(Information shown):
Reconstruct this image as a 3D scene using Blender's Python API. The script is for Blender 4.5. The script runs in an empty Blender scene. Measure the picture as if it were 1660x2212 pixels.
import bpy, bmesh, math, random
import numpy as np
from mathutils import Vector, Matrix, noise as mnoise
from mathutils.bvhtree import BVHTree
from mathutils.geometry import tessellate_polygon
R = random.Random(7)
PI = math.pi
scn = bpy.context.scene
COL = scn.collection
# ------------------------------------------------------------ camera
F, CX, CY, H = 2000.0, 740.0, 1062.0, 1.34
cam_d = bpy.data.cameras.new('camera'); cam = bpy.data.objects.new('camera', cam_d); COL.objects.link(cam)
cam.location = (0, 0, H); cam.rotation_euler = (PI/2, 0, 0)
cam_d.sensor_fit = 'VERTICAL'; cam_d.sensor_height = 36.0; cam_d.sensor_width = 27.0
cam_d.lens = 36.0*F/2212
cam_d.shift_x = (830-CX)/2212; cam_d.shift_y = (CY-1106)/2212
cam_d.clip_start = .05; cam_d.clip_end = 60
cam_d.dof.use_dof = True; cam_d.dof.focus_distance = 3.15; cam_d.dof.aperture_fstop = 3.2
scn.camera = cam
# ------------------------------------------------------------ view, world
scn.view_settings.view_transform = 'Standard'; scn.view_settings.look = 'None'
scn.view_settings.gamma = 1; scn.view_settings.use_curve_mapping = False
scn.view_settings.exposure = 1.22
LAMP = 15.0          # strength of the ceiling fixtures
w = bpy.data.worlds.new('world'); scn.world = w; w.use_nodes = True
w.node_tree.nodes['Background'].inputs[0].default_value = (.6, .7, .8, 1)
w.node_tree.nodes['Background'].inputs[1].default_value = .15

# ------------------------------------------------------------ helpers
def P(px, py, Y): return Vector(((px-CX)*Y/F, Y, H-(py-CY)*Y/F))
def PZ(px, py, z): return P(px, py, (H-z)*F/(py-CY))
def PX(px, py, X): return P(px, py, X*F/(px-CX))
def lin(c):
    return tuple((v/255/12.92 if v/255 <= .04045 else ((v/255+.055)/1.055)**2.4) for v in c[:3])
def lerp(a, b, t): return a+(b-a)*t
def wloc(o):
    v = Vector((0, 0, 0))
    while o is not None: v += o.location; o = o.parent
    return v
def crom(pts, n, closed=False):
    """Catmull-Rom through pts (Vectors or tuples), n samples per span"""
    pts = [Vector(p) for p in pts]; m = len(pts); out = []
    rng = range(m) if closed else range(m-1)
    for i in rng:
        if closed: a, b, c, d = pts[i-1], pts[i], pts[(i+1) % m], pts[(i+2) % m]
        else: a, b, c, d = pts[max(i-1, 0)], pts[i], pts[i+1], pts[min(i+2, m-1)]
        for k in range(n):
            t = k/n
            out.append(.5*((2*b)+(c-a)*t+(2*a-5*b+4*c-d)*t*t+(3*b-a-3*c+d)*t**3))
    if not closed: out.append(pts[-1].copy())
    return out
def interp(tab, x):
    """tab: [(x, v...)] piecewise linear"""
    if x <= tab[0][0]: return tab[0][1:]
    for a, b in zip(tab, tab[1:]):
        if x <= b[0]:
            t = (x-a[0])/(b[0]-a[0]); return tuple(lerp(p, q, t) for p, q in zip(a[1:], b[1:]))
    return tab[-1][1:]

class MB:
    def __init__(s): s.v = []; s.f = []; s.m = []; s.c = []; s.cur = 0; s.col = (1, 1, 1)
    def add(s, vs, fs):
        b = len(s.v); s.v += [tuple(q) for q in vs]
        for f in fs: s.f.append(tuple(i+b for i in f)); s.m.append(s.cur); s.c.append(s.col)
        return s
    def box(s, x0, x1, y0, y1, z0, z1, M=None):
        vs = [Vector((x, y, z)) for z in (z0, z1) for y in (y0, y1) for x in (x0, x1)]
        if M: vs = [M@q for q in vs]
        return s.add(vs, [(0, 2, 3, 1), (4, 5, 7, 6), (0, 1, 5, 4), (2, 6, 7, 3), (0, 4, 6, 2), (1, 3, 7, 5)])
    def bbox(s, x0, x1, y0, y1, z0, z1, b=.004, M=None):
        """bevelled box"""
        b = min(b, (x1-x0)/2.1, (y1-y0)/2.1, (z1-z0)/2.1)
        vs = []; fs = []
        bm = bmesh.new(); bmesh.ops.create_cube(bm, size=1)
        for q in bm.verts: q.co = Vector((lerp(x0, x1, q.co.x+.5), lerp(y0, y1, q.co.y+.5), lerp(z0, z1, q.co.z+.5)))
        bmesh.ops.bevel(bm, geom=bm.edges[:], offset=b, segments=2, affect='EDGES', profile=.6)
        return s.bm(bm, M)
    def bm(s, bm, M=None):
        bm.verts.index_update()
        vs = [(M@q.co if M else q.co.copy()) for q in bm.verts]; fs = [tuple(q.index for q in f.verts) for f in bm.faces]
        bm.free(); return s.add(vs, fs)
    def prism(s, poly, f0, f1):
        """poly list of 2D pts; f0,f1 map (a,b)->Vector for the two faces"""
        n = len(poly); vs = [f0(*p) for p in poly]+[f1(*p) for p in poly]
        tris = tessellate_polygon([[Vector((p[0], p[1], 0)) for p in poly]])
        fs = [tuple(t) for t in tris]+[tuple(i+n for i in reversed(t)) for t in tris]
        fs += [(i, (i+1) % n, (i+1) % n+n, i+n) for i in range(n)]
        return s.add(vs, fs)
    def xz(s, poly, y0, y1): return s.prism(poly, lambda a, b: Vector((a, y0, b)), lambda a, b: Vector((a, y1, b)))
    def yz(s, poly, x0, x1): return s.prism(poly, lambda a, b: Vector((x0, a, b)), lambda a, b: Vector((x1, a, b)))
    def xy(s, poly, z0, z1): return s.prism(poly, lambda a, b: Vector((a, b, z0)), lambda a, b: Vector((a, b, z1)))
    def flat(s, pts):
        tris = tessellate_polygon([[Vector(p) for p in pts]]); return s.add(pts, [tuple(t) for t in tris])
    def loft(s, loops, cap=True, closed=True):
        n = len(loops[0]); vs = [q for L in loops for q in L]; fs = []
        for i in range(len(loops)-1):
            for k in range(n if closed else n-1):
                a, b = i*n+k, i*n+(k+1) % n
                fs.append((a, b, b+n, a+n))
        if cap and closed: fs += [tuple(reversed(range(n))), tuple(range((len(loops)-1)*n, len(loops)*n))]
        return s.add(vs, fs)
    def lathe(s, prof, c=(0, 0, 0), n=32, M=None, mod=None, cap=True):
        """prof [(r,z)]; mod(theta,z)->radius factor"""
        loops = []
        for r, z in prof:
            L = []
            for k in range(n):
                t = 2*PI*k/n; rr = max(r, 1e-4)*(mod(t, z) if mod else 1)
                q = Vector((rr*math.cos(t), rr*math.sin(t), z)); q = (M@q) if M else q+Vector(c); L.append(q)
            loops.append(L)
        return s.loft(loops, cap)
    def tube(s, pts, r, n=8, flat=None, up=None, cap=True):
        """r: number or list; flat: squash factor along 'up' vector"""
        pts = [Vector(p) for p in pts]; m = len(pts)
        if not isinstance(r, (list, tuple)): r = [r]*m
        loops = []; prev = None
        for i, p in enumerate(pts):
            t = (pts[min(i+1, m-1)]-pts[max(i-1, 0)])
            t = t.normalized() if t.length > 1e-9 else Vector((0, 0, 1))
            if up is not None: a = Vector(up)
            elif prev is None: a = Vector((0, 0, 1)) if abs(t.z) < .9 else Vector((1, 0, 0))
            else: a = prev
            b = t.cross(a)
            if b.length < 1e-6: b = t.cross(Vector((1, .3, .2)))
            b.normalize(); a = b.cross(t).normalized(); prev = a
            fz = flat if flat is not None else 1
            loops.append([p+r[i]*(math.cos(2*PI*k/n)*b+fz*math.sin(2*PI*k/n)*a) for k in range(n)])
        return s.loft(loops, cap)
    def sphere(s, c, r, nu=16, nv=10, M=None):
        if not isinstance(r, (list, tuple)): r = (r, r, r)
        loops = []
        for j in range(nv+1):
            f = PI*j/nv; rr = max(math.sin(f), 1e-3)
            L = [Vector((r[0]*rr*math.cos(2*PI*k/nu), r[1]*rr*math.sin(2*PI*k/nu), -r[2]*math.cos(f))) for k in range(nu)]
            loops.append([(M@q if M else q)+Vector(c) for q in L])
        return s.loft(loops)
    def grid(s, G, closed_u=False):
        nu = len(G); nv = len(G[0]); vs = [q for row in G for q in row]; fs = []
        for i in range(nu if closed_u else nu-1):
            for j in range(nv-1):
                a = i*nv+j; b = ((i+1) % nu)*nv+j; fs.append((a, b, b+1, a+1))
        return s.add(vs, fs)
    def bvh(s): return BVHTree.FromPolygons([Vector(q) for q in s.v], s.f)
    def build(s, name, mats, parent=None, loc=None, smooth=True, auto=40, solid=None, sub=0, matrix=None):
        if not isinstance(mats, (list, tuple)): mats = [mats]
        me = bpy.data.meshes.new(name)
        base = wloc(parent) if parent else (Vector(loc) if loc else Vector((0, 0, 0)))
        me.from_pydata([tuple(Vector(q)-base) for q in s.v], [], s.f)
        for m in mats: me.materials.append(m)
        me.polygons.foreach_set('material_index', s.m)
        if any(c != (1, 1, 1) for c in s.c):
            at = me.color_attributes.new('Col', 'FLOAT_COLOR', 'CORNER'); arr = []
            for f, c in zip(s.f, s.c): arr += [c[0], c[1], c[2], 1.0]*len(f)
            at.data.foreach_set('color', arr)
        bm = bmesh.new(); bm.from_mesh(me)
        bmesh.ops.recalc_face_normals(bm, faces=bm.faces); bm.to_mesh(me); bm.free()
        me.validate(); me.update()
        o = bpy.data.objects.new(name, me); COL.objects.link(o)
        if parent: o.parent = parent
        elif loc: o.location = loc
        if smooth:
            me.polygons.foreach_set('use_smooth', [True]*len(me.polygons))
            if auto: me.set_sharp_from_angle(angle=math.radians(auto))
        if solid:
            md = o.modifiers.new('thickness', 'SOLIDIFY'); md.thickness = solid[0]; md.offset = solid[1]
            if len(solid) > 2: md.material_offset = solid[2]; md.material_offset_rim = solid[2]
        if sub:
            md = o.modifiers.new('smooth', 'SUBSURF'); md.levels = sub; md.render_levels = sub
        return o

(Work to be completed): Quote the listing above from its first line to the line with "w.node_tree.nodes['Background'].inputs[1].default_value = .15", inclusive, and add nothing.

(Solution to this task):
Reconstruct this image as a 3D scene using Blender's Python API. The script is for Blender 4.5. The script runs in an empty Blender scene. Measure the picture as if it were 1660x2212 pixels.
import bpy, bmesh, math, random
import numpy as np
from mathutils import Vector, Matrix, noise as mnoise
from mathutils.bvhtree import BVHTree
from mathutils.geometry import tessellate_polygon
R = random.Random(7)
PI = math.pi
scn = bpy.context.scene
COL = scn.collection
# ------------------------------------------------------------ camera
F, CX, CY, H = 2000.0, 740.0, 1062.0, 1.34
cam_d = bpy.data.cameras.new('camera'); cam = bpy.data.objects.new('camera', cam_d); COL.objects.link(cam)
cam.location = (0, 0, H); cam.rotation_euler = (PI/2, 0, 0)
cam_d.sensor_fit = 'VERTICAL'; cam_d.sensor_height = 36.0; cam_d.sensor_width = 27.0
cam_d.lens = 36.0*F/2212
cam_d.shift_x = (830-CX)/2212; cam_d.shift_y = (CY-1106)/2212
cam_d.clip_start = .05; cam_d.clip_end = 60
cam_d.dof.use_dof = True; cam_d.dof.focus_distance = 3.15; cam_d.dof.aperture_fstop = 3.2
scn.camera = cam
# ------------------------------------------------------------ view, world
scn.view_settings.view_transform = 'Standard'; scn.view_settings.look = 'None'
scn.view_settings.gamma = 1; scn.view_settings.use_curve_mapping = False
scn.view_settings.exposure = 1.22
LAMP = 15.0          # strength of the ceiling fixtures
w = bpy.data.worlds.new('world'); scn.world = w; w.use_nodes = True
w.node_tree.nodes['Background'].inputs[0].default_value = (.6, .7, .8, 1)
w.node_tree.nodes['Background'].inputs[1].default_value = .15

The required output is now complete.